Don’t Lie to yourself.

EVERY self-defense seminar I teach revolves around this concept: “don’t lie to yourself.”
We discuss it in the seminar, we talk about allowing false narratives to alter our perception of the world. We believe that we cannot be targeted and become a victim of crime, that crime doesn’t happen in our neighborhood, that the donut doesn’t have real calories, that one more beer is ok, and that our good works will get us to heaven. We lie to ourselves about our fitness, our capabilities, who our friends are, and how cool we are. These lies are typical beliefs and these beliefs alter the view we have on the world – they color every action, decision, and the relationship we have. So, the question that has been on my the mind is the this: how do we rewire our brain to correct erroneous beliefs, and what is the most important belief I hold?
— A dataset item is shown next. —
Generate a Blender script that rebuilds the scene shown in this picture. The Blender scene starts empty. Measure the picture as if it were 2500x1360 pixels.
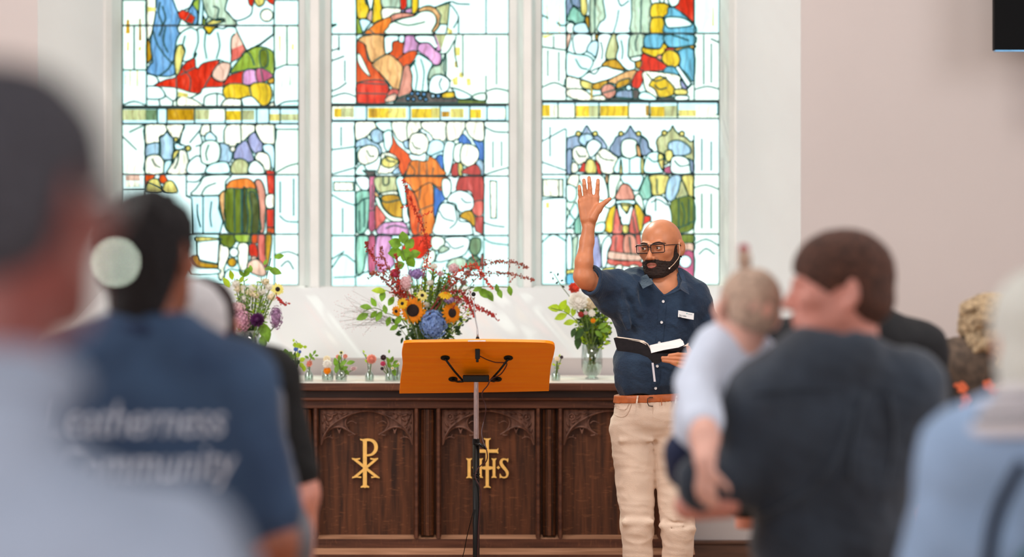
import bpy, math, random
import numpy as np
from mathutils import Vector, Matrix, geometry

scene = bpy.context.scene
F = 85.0 / 36.0 * 2500.0        # focal length in pixels of the 2500 px wide frame
CZ = 1.55                       # eye height of the photographer
HV = 640.0                      # row of the horizon

# ------------------------------------------------------------------ camera
cam_d = bpy.data.cameras.new('camera')
cam = bpy.data.objects.new('camera', cam_d)
scene.collection.objects.link(cam)
cam.location = (0, 0, CZ)
cam.rotation_euler = (math.radians(90), 0, 0)
cam_d.lens = 85
cam_d.sensor_width = 36
cam_d.shift_y = -(680 - HV) / 2500.0
cam_d.clip_start = 0.05
cam_d.dof.use_dof = True
cam_d.dof.focus_distance = 9.4
cam_d.dof.aperture_fstop = 1.4
scene.camera = cam

# ------------------------------------------------------------------ sky, sun, fill lights, exposure
world = bpy.data.worlds.new('sky'); scene.world = world; world.use_nodes = True
bg = world.node_tree.nodes['Background']
bg.inputs[0].default_value = (0.93, 1.0, 1.0, 1)     # bright overcast sky
bg.inputs[1].default_value = 2.6

def add_light(name, kind, loc, energy, color=(1, 1, 1), size=1.0, size_y=None, target=None, angle=None):
    d = bpy.data.lights.new(name, kind); d.energy = energy; d.color = color
    if kind == 'AREA':
        d.shape = 'RECTANGLE'; d.size = size; d.size_y = size_y or size
    if angle is not None: d.angle = angle
    o = bpy.data.objects.new(name, d); scene.collection.objects.link(o); o.location = loc
    if target is not None:
        o.rotation_euler = (Vector(target) - Vector(loc)).to_track_quat('-Z', 'Y').to_euler()
    return o
add_light('sun', 'SUN', (-3, 15, 7), 3.5, (1.0, 0.93, 0.82), target=(0.2, 9.6, 1.0), angle=math.radians(1.5))
# added fill lights, unseen: along both side walls and behind the camera
add_light('side_fill_left', 'AREA', (-4.9, 6.6, 3.4), 340, (1.0, 0.99, 0.98), 4.5, 2.4, (0.3, 9.2, 1.2))
add_light('side_fill_right', 'AREA', (4.9, 6.0, 3.4), 190, (0.98, 0.99, 1.0), 4.5, 2.4, (0.0, 9.0, 1.2))
add_light('rear_fill', 'AREA', (0.0, -5.5, 2.6), 380, (1.0, 0.98, 0.96), 6.0, 3.0, (0.0, 9.0, 1.2))
add_light('altar_fill', 'AREA', (0.2, 7.0, 5.6), 120, (1.0, 0.95, 0.88), 2.0, 1.0, (0.0, 9.8, 1.0))  # added overhead light, unseen, to brighten the altar end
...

As a result of my desire to increase my professional training and ability to share the message of safety with people, I have studied material from and attended seminars by Blauer Tactical, which is training from the life’s work of Tony Blauer. One of the best tools I have learned and adopted from this training is the Cycle of Behavior™. This tool breaks down, in a simple way, how our motivations, expectations, beliefs, and other critical things can affect our control of fear and how we process the data from the world around us. The often-identified primary function of the COB is how fear affects us, and as Coach Blauer says, “fear throttles everything”. My initial understanding of this was that the COB was a tool to manage fear, and it is, but it is also a tool to identify sticking points (bias) in our view of the world.

So the topic of the day (don’t lie to yourself) is primarily an issue of belief. I spent the morning writing down what my Personal Directives are in different parts of my life, including finance, personal safety, health, and business. I also wrote down the overreaching personal directive that covers all of these things. I would encourage you to write down your personal directives as well, as it helps you define what your beliefs are, and you can start to see how they affect your view of the world. Seeing your beliefs on paper also helps you process them and see if they are actual yours or if you are just borrowing someone else’s belief. A belief can be true or false, and because you hold a particular belief does not make you correct or make your belief superior to someone else, however, there is truth and I hope that you study and make sure that your beliefs are true.
It is my belief that we are created in the image of the creator of the universe, and herefore we are made in three separate but inseparable parts (at least while we are breathing and above ground). These are body, mind, and spirit.

I strongly believe that the most important part is our spiritual being. This part of us is eternal – it is the part that recognizes the actions of God, hears the whisper of the Holy Spirit and is filled with the love of Christ when we accept his gift of forgiveness and become a part of the Kingdom of God. I feel that we often accept these things with our mind, but our actions don’t reflect what being a part of God’s kingdom should be. If our spirit is not filled with the love of Christ, it becomes a vacuum and is filled with junk. Things like addictions. Things like lust. Worldly obsessions that have no business being in our spirit. This is also where we run amok in relationships, where we expect our significant other to “complete us”.

This Jerry Maguire crap is literally just that. Crap. The missing piece that needs completing is a relationship with God. It must be filled before we can truly love, serve or be truly complete. If we rely on something or someone in the world to complete our spirit, (which is not of the world) our spirit is not filled and remains a void we attempt to fill with junk.
So when we hear the screaming that is so common in the world, the vitriolic spewing from politicians and their minions, the divisiveness amongst Churches that purport their way is the only way to have a relationship with God, or they are open to altering God’s word to allow peoples physical desires direct the church, and we are not “completed” with a relationship with the King of the Universe, that darkness leaches in (sucked in by the vacuum) and we become part of the distressing, debilitating, hate-filled cacophony of the world. This is precisely why our spiritual beliefs are so important. If we do not have a solid grasp on our spiritual beings, if our spirit is weak and immature, we are vulnerable to allowing our spirit to be filled with unneeded and undesirable things. So, in simple summation – Our beliefs color our world view, if we believe we are complete without God, we leave a void in our spirit and it becomes filled with addiction, self-centeredness, greed, lust, and other junk that we would do well to avoid. God’s love is what completes us. To be spiritually complete requires a relationship with the creator of you.